With a case pending with the U.S. Supreme Court, UPS has done an about-face on its policy regarding pregnant workers. The company recently issued a memo in which it stated that it would now offer temporary light duty work to pregnant workers, a policy already in place for injured workers but previously not extended to pregnant ones.
The policy change came as a surprise to many as the company is currently defending against claims that it denied a pregnant worker light duty work when her doctor ordered her to cease heavy-lifting. Its previous policy was that pregnant workers either needed to continue in their current role (i.e., lifting heavy boxes) or leave their position. UPS is effectively stating in its legal defense that it was justified in denying the work, but simultaneously has suggested that the policy needed to be changed by reversing it.
While not legally relevant, as evidentiary laws prohibit the policy change from being considered in the pending case, it does suggest that the policy was discriminatory in nature.

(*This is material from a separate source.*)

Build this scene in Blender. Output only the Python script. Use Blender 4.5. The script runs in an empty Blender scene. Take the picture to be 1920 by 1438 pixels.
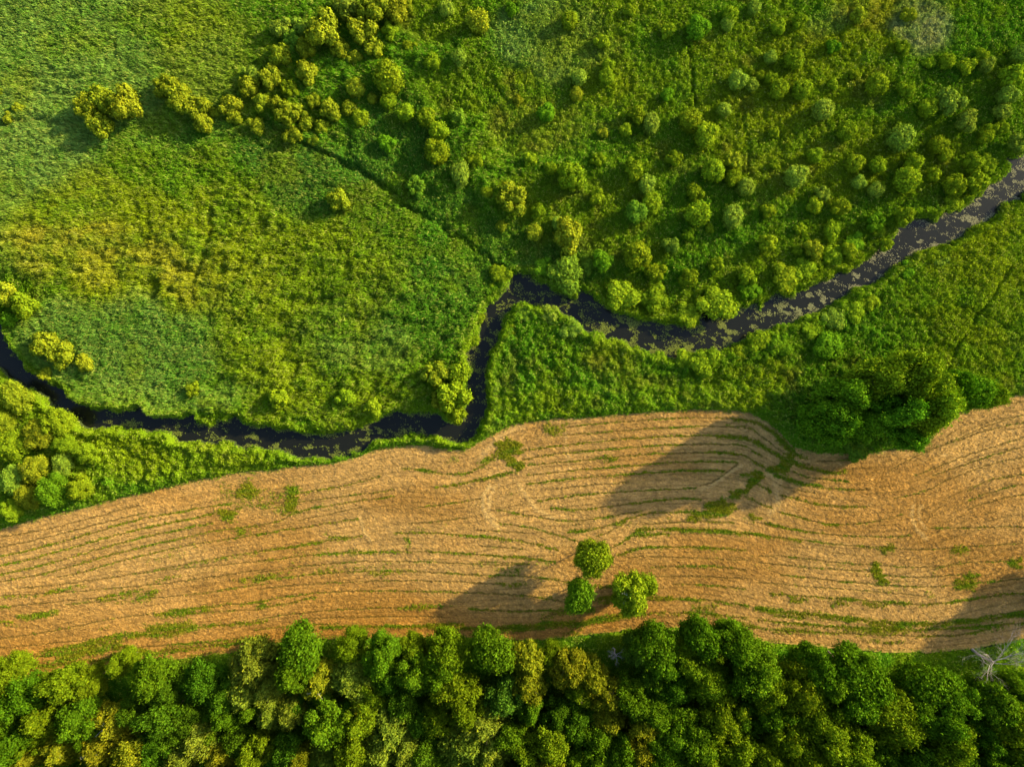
import bpy, math, random
import numpy as np
rng = np.random.default_rng(7)
random.seed(7)

# ------------------------------------------------------------------ camera, sky, sun, exposure
scene = bpy.context.scene
CAM_H = 130.0                      # drone height; 1 photo pixel (of 1920) = 0.1 m on the ground
SUN_EL, SUN_AZ = 22.0, 26.0        # azimuth counted from +X towards +Y
cam_d = bpy.data.cameras.new('camera')
cam_d.sensor_width = 36.0
cam_d.lens = 36.0 * CAM_H / 192.0
cam_d.clip_start = 0.5
cam_d.clip_end = 12000
cam = bpy.data.objects.new('camera', cam_d)
cam.location = (0, 0, CAM_H)
cam.rotation_euler = (0, 0, 0)
scene.collection.objects.link(cam)
scene.camera = cam
world = bpy.data.worlds.new('World')
scene.world = world
world.use_nodes = True
nt = world.node_tree
nt.nodes.clear()
sky = nt.nodes.new('ShaderNodeTexSky')
sky.sky_type = 'NISHITA'
sky.sun_disc = False
sky.sun_elevation = math.radians(SUN_EL)
sky.sun_rotation = math.radians(90 - SUN_AZ)
sky.air_density = 1.0
sky.dust_density = 2.0
bg = nt.nodes.new('ShaderNodeBackground')
bg.inputs['Strength'].default_value = 0.14
wo = nt.nodes.new('ShaderNodeOutputWorld')
nt.links.new(sky.outputs[0], bg.inputs[0])
nt.links.new(bg.outputs[0], wo.inputs[0])
sun_d = bpy.data.lights.new('sun', 'SUN')
sun_d.energy = 5.0
sun_d.angle = math.radians(0.8)
sun_d.color = (1.0, 0.83, 0.46)
sun = bpy.data.objects.new('sun', sun_d)
sun.location = (60, 30, 80)
sun.rotation_euler = (0, math.radians(90 - SUN_EL), math.radians(SUN_AZ))
scene.collection.objects.link(sun)
scene.view_settings.view_transform = 'Standard'
scene.view_settings.look = 'None'
scene.view_settings.exposure = 1.20
scene.view_settings.gamma = 1.0
scene.cycles.max_bounces = 6
scene.cycles.diffuse_bounces = 3
scene.cycles.transmission_bounces = 3

# ------------------------------------------------------------------ helpers
def pw(px, py, z=0.0):
    k = 0.1 * (CAM_H - z) / CAM_H
    return (px - 960.0) * k, (719.0 - py) * k

def link(o, parent=None):
    scene.collection.objects.link(o)
    if parent is not None:
        o.parent = parent
    return o

def tag(o, label=None, cat=None, group=None, kind=None):
    if label: o['label'] = label
    if cat: o['category'] = cat
    if group: o['group'] = group
    if kind: o['kind'] = kind
    return o

def mesh_np(name, V, F, mat, col=None, smooth=False):
    """V (n,3), F (m,k) -> mesh with optional per-vertex colours"""
    me = bpy.data.meshes.new(name)
    V = np.ascontiguousarray(V, dtype=np.float32)
    F = np.ascontiguousarray(F, dtype=np.int32)
    m, k = F.shape
    me.vertices.add(len(V)); me.vertices.foreach_set('co', V.ravel())
    me.loops.add(m * k); me.loops.foreach_set('vertex_index', F.ravel())
    me.polygons.add(m)
    me.polygons.foreach_set('loop_start', np.arange(0, m * k, k, dtype=np.int32))
    me.polygons.foreach_set('loop_total', np.full(m, k, dtype=np.int32))
    me.polygons.foreach_set('use_smooth', np.full(m, smooth, dtype=bool))
    if col is not None:
        c = np.ones((len(V), 4), dtype=np.float32); c[:, :3] = col
        a = me.color_attributes.new('Col', 'FLOAT_COLOR', 'POINT')
        a.data.foreach_set('color', c.ravel())
    me.update(calc_edges=True)
    me.materials.append(mat)
    return me

def hsh(ix, iy, s):
    h = (ix.astype(np.int64) * 374761393 + iy.astype(np.int64) * 668265263 + s * 982451653) & 0xFFFFFFFF
    h = ((h ^ (h >> 13)) * 1274126177) & 0xFFFFFFFF
    h = ((h ^ (h >> 16)) * 2246822519) & 0xFFFFFFFF
    return ((h ^ (h >> 15)) & 0xFFFFFF).astype(np.float32) / 16777216.0

def vn(x, y, sc, s=0):
    x = x / sc; y = y / sc
    ix = np.floor(x); iy = np.floor(y)
    fx = x - ix; fy = y - iy
    fx = fx * fx * (3 - 2 * fx); fy = fy * fy * (3 - 2 * fy)
    a = hsh(ix, iy, s); b = hsh(ix + 1, iy, s); c = hsh(ix, iy + 1, s); d = hsh(ix + 1, iy + 1, s)
    return (a * (1 - fx) + b * fx) * (1 - fy) + (c * (1 - fx) + d * fx) * fy

def fbm(x, y, sc, s=0, o=3):
    r = 0; t = 0; a = 1
    for i in range(o):
        r = r + a * vn(x, y, sc / 2 ** i, s + i * 17); t += a; a *= 0.55
    return r / t

def worley(x, y, sc, s=0):
    x = x / sc; y = y / sc
    ix = np.floor(x); iy = np.floor(y)
    best = np.full(x.shape, 9.0, dtype=np.float32); idv = np.zeros(x.shape, dtype=np.float32)
    for dx in (-1, 0, 1):
        for dy in (-1, 0, 1):
            cx = ix + dx; cy = iy + dy
            d = (cx + hsh(cx, cy, s) - x) ** 2 + (cy + hsh(cx, cy, s + 5) - y) ** 2
            m = d < best
            best = np.where(m, d, best); idv = np.where(m, hsh(cx, cy, s + 9), idv)
    return np.sqrt(best), idv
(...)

The case has drawn a great deal of media attention and the company has come under fire for failing to accommodate a pregnant worker. Both liberal and conservative groups have decried the former policy as punishing women for getting pregnant.

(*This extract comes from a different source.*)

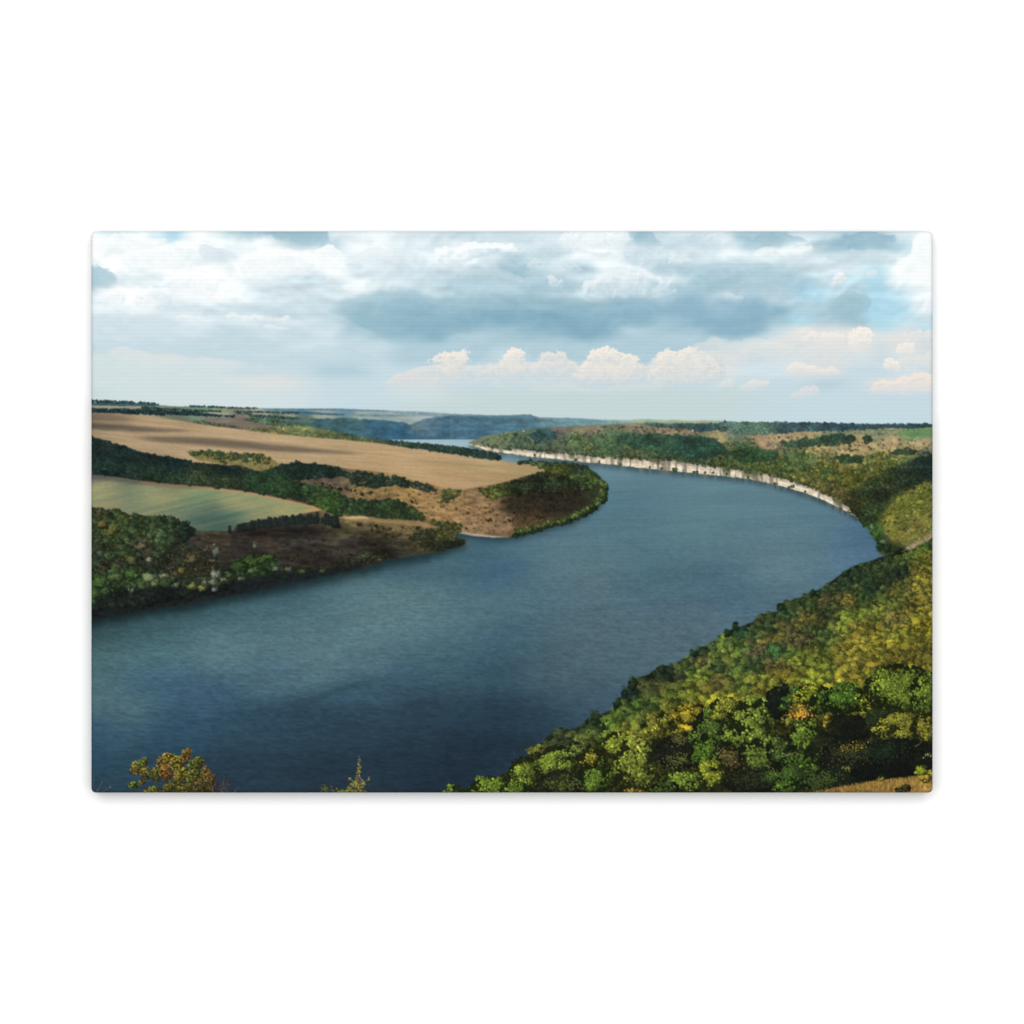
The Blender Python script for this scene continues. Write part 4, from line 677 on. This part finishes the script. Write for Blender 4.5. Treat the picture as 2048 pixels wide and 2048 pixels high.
    crowns(x, y, r, r * .85, c, leaf * .72, 'hillside_forest', ncl=14, clump=.36, amb=.50, dif=.76, under=.56, cover=1.5, jit=.11, warm=.03, cw=.72)
    # tall individual trees on the water edge
    e = np.array([(1471, 1252, 6, 9), (1455, 1266, 7, 8), (1388, 1306, 8, 9), (1324, 1338, 9, 9), (1265, 1368, 10, 12), (1562, 1214, 10, 8), (1625, 1185, 8, 6), (1690, 1148, 9, 6), (1235, 1408, 10, 10), (1190, 1442, 10, 8)], float)
    crowns(e[:, 0], e[:, 1], e[:, 2], e[:, 3], (36, 54, 32), 1.5, 'hillside_forest', ncl=8)
    HB_ = window(900, 1060, 1870, 1480); IMG[HB_] = IMG[HB_] * .42 + blur(IMG[HB_], 1.0) * .58
    # the large foreground trees: x, y, rx, ry, colour, leaf, contrast
    T = [(905, 1580, 18, 12, (126, 142, 46), 2.0), (985, 1574, 44, 19, (116, 132, 42), 2.2), (945, 1586, 24, 10, (120, 136, 42), 2.2), (1050, 1548, 32, 36, (112, 120, 42), 2.5), (1118, 1522, 38, 32, (112, 122, 42), 2.4), (1030, 1580, 28, 16, (92, 108, 38), 2.4),
         (1130, 1566, 52, 26, (30, 34, 22), 2.4), (1160, 1500, 26, 18, (92, 96, 44), 2.2), (1192, 1552, 34, 38, (94, 112, 38), 2.4), (1180, 1515, 22, 22, (156, 138, 46), 2.2), (1235, 1490, 30, 26, (128, 130, 44), 2.4), (1318, 1462, 36, 38, (132, 122, 44), 2.9), (1272, 1530, 40, 56, (134, 134, 50), 3.1), (1356, 1502, 46, 34, (24, 27, 20), 2.6),
         (1362, 1478, 14, 10, (40, 44, 28), 2.4), (1384, 1428, 36, 22, (172, 146, 42), 2.2), (1428, 1458, 42, 46, (78, 92, 36), 2.3), (1452, 1420, 34, 26, (124, 120, 42), 2.3), (1410, 1500, 30, 30, (82, 102, 34), 2.4), (1515, 1430, 46, 36, (112, 118, 44), 3.0), (1530, 1412, 22, 16, (128, 146, 54), 2.9), (1500, 1466, 44, 36, (104, 114, 42), 3.0), (1560, 1404, 30, 34, (20, 26, 20), 2.4),
         (1520, 1512, 52, 34, (88, 98, 40), 2.9), (1462, 1520, 28, 24, (92, 76, 40), 2.4), (1425, 1552, 36, 30, (136, 134, 42), 2.9), (1370, 1566, 44, 22, (104, 116, 40), 2.8), (1330, 1574, 26, 14, (64, 76, 32), 2.6), (1508, 1564, 60, 24, (20, 25, 18), 2.4), (1270, 1582, 26, 8, (158, 130, 44), 2.6),
         (1600, 1400, 40, 26, (64, 82, 36), 2.3), (1606, 1415, 30, 26, (140, 110, 42), 2.3), (1625, 1388, 34, 20, (142, 140, 40), 2.3), (1686, 1398, 46, 30, (72, 96, 34), 2.5), (1640, 1405, 20, 22, (80, 98, 34), 2.4), (1742, 1400, 20, 30, (150, 138, 38), 2.4), (1800, 1378, 72, 50, (104, 114, 38), 2.5), (1850, 1390, 30, 44, (100, 112, 38), 2.5),
         (1700, 1455, 56, 26, (20, 25, 18), 2.4), (1760, 1440, 30, 22, (36, 46, 24), 2.4), (1805, 1460, 66, 32, (128, 120, 42), 1.9), (1850, 1456, 30, 30, (130, 118, 42), 1.9), (1612, 1478, 36, 38, (88, 102, 36), 2.7), (1562, 1500, 30, 30, (72, 84, 38), 2.7), (1655, 1448, 12, 16, (186, 134, 46), 2.4), (1650, 1505, 40, 30, (34, 40, 24), 2.5), (1590, 1545, 50, 36, (62, 80, 32), 2.8), (1570, 1575, 30, 14, (74, 96, 34), 2.8), (1628, 1520, 22, 26, (84, 104, 36), 2.8),
         (1700, 1515, 60, 40, (18, 22, 16), 2.4), (1790, 1515, 90, 36, (16, 20, 16), 2.4), (1690, 1555, 60, 24, (24, 30, 20), 2.4), (1850, 1520, 30, 32, (18, 24, 17), 2.4), (1780, 1545, 80, 16, (15, 19, 15), 2.2)]
    for t in T:
        dark = max(t[4]) < 50
        cc = np.array(t[4], float) * (np.array([.88, .96, 1.0]) if not dark else 1); cc[0] = min(cc[0], cc[1] * 1.10); cc = cc * (1.0 - .16 * min(1, max(0, (cc.mean() - 80) / 30)))
        crowns([t[0]], [t[1]], t[2] * 1.14, t[3] * 1.14, cc, t[5] * .84, 'hillside_forest', ncl=26 if t[2] > 25 else 14, clump=.27, cover=1.12, amb=.27 if not dark else .6, dif=1.08 if not dark else .6, under=.3 if not dark else .8, jit=.2, warm=.05, cw=.5)
    # sun-struck sprays of leaves in the shade
    for (a, b, r1, r2, c) in [(1686, 1496, 12, 8, (176, 140, 44)), (1716, 1492, 13, 10, (170, 138, 44)), (1693, 1535, 8, 6, (116, 116, 44)), (1356, 1478, 20, 12, (92, 92, 44)), (1352, 1520, 26, 14, (84, 88, 40)), (1700, 1505, 50, 20, (58, 60, 32)), (1640, 1560, 40, 18, (62, 78, 36)), (1760, 1500, 50, 24, (30, 44, 26)), (1505, 1556, 40, 18, (44, 48, 28)), (1128, 1568, 40, 18, (72, 82, 36)), (1602, 1428, 20, 12, (210, 150, 50)), (1856, 1508, 8, 4, (150, 140, 84))]:
        n = int(r1 * r2 * .32); x = a + rng.standard_normal(n) * r1 * .5; y = b + rng.standard_normal(n) * r2 * .5
        dabs(x, y, 2.0, 1.2, rng.random(n) * 3, (np.array(c) * (.6 + .7 * rng.random((n, 1)))).astype(F), 'hillside_forest')
    def twig(pts, w, col, reg):
        p = np.array(cr(pts, 16)); n = len(p); ww = np.linspace(w, w * .5, n)
        dabs(p[:, 0], p[:, 1], ww, ww, 0., np.tile(np.array(col, F), (n, 1)) * (.85 + .3 * rng.random((n, 1))).astype(F), reg)
    twig([(1435, 1508), (1443, 1498), (1450, 1492)], .8, (150, 140, 110), 'hillside_forest'); twig([(1435, 1500), (1435, 1485)], .7, (140, 132, 104), 'hillside_forest')
    twig([(1566, 1512), (1578, 1508), (1592, 1504)], .8, (170, 140, 96), 'hillside_forest'); twig([(1545, 1535), (1552, 1550)], .7, (150, 140, 100), 'hillside_forest')
    twig([(1830, 1492), (1838, 1487), (1844, 1481)], .7, (140, 126, 90), 'hillside_forest')
    # dry grass at the corner
    DG = [(1615, 1590), (1640, 1582), (1690, 1572), (1745, 1562), (1800, 1556), (1870, 1546), (1870, 1592)]
    sl, m = shape(DG, 3, 7, .8, 162)
    g = guide([(1650, 1584, 112, 92, 44), (1720, 1574, 148, 116, 58), (1800, 1564, 152, 120, 62), (1860, 1560, 140, 118, 52), (1800, 1580, 160, 126, 66), (1850, 1576, 188, 152, 82), (1700, 1584, 140, 106, 52)], sl) * grain(sl, 5, 7, .3, 163)[..., None]
    put(sl, m, g, 'dry_grass')
    n = 1500; x = rng.uniform(1618, 1866, n); y = np.interp(x, [1615, 1690, 1745, 1800, 1866], [1586, 1571, 1562, 1556, 1547]) + rng.random(n) ** 1.3 * 36 - 1
    o = np.argsort(y); x, y = x[o], y[o]; k = y < 1590
    c = np.array((160, 126, 62)) * (.5 + .75 * rng.random((n, 1))) * (1 + .08 * rng.standard_normal((n, 3)))
    dabs(x[k], y[k], 2.6, .55, np.full(n, 1.57)[k] + rng.standard_normal(n)[k] * .3, np.clip(c, 0, 240).astype(F)[k], 'dry_grass')
    crowns([1842, 1862, 1850], [1540, 1548, 1556], [15, 12, 16], [11, 10, 8], [(132, 146, 40), (140, 132, 46), (146, 128, 46)], 1.8, 'hillside_forest', ncl=12, clump=.32)
    crowns([1812, 1800], [1574, 1580], [12, 14], [7, 6], [(52, 52, 26), (60, 58, 28)], 1.6, 'dry_grass', ncl=8)
    crowns([1762], [1557], [8], [5], [(140, 130, 50)], 1.5, 'dry_grass', ncl=6)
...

The worker who brought the suit against UPS is claiming that the company violated the Pregnancy Discrimination Act of 1978, which has been interpreted a myriad of ways by different courts. Some have used it to require employers to accommodate pregnant workers in the same way it would employees injured on the job, while others have suggested that pregnancy is not a condition an employer is responsible for and that it has no duty to accommodate such workers. A decision by the Supreme Court will offer guidance as to how the law should be interpreted that will allow lower courts to uniformly enforce it.